Intention of the law:

  • It was quite apparent that the High Court’s understanding was not in sync with the legislative intent behind the enactment of a stringent law to protect children based on principles found in the UN Convention on the Rights of the Child.
  • The ruling pointed out that “the construction of a rule should give effect to the rule rather than destroying it”, and “any narrow and pedantic interpretation of the provision, which would defeat the object of the provision, cannot be accepted”.
  • Thus the judgment sets right not only a misinterpretation of the statute but also underscores that the core ingredient of a sexual offence is the “sexual intent” behind it.

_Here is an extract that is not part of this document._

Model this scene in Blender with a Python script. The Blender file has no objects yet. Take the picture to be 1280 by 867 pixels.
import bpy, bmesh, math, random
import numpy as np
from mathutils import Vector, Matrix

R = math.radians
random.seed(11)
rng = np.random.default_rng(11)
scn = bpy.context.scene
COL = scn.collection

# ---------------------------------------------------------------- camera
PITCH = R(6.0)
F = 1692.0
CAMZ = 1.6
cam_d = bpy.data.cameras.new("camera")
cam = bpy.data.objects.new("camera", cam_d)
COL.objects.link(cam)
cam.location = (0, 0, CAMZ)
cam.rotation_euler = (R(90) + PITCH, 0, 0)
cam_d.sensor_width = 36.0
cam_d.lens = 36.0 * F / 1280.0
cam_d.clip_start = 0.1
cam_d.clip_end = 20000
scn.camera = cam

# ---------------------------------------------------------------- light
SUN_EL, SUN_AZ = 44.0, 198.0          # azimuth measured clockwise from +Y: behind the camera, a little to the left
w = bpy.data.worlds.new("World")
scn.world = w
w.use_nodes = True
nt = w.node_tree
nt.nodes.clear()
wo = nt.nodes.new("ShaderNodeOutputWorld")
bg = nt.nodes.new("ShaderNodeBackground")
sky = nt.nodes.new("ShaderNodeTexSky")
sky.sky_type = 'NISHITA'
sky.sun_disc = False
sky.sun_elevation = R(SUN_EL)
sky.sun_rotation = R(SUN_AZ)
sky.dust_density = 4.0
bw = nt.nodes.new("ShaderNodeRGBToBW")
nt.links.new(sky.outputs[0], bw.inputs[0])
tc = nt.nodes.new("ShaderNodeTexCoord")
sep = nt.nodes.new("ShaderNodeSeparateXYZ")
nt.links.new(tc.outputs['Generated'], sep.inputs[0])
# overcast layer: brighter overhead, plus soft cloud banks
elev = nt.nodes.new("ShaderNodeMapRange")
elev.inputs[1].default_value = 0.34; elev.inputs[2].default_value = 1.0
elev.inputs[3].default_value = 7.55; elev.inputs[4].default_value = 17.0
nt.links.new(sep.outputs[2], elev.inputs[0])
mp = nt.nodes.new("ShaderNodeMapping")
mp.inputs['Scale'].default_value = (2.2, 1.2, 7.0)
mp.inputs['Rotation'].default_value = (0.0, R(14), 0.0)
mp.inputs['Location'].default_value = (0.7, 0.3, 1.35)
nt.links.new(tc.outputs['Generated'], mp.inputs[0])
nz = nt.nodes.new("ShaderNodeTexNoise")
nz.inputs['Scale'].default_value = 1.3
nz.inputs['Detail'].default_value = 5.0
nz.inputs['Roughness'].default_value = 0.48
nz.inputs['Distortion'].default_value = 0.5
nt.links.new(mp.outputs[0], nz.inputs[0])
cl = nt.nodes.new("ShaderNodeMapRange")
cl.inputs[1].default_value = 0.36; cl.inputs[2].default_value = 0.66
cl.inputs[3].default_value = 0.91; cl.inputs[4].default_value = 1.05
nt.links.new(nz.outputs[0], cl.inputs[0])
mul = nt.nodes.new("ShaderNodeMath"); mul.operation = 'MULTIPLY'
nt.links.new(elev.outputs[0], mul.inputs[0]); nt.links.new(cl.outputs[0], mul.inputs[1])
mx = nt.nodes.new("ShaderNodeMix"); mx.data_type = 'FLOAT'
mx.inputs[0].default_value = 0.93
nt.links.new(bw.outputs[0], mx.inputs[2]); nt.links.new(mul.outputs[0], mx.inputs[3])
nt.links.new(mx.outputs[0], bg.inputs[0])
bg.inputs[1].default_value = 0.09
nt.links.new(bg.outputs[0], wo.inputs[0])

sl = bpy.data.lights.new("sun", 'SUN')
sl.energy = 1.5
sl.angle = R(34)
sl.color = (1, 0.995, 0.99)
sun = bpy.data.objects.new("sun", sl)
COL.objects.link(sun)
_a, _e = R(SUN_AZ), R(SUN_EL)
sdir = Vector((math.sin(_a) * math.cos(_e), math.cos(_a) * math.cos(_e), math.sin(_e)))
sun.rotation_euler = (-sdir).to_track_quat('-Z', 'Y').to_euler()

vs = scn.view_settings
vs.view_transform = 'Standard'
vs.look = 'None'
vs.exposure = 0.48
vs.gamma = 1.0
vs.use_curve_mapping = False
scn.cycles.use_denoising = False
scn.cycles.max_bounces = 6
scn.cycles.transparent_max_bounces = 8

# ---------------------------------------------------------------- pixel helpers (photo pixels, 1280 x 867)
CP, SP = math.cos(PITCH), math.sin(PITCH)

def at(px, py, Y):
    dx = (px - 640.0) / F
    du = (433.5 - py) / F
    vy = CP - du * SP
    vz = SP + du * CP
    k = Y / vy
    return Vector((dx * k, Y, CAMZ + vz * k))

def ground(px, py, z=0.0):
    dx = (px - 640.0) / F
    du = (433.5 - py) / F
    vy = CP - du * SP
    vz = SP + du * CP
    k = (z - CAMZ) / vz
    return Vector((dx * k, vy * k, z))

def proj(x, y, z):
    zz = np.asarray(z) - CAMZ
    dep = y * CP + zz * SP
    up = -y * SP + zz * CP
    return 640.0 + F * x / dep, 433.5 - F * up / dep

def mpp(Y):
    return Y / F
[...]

Preventing child sexual abuse

  • According to a study Status of POCSO cases in India in March 2021 conducted by Kailash Satyarthi Children's Foundation, "Child sexual abuse is one of the most pressing concerns of the day.
  • The rising number of cases of children who are reported to have suffered some form of sexual abuse is indicative of the failure of the State and society to provide children with an environment conducive to growth, in accordance with the United Nations Convention on the Rights of the Child.
  • However, it is also an opportunity to take cognizance of the problem and strive towards getting justice for victims, and aim to prevent future instances of child sexual abuse.

Low conviction rate:

  • Madhya Pradesh, Maharashtra, Uttar Pradesh, Haryana and Delhi constitute 51 percent of the POCSO cases in the country but the rate of conviction in these states is between 30 percent and 64 percent.
  • Of the 1,023 fast track courts to be set up, 612 are already functional but there is need to establish all the sanctioned courts quickly as 89 percent of child sexual abuse cases still await trial.

Conclusion:

  • The rising public consciousness and media attention, along with the proactive measures taken by the judiciary in the last few years are the good steps towards the required attention needed by the right of children to live with dignity.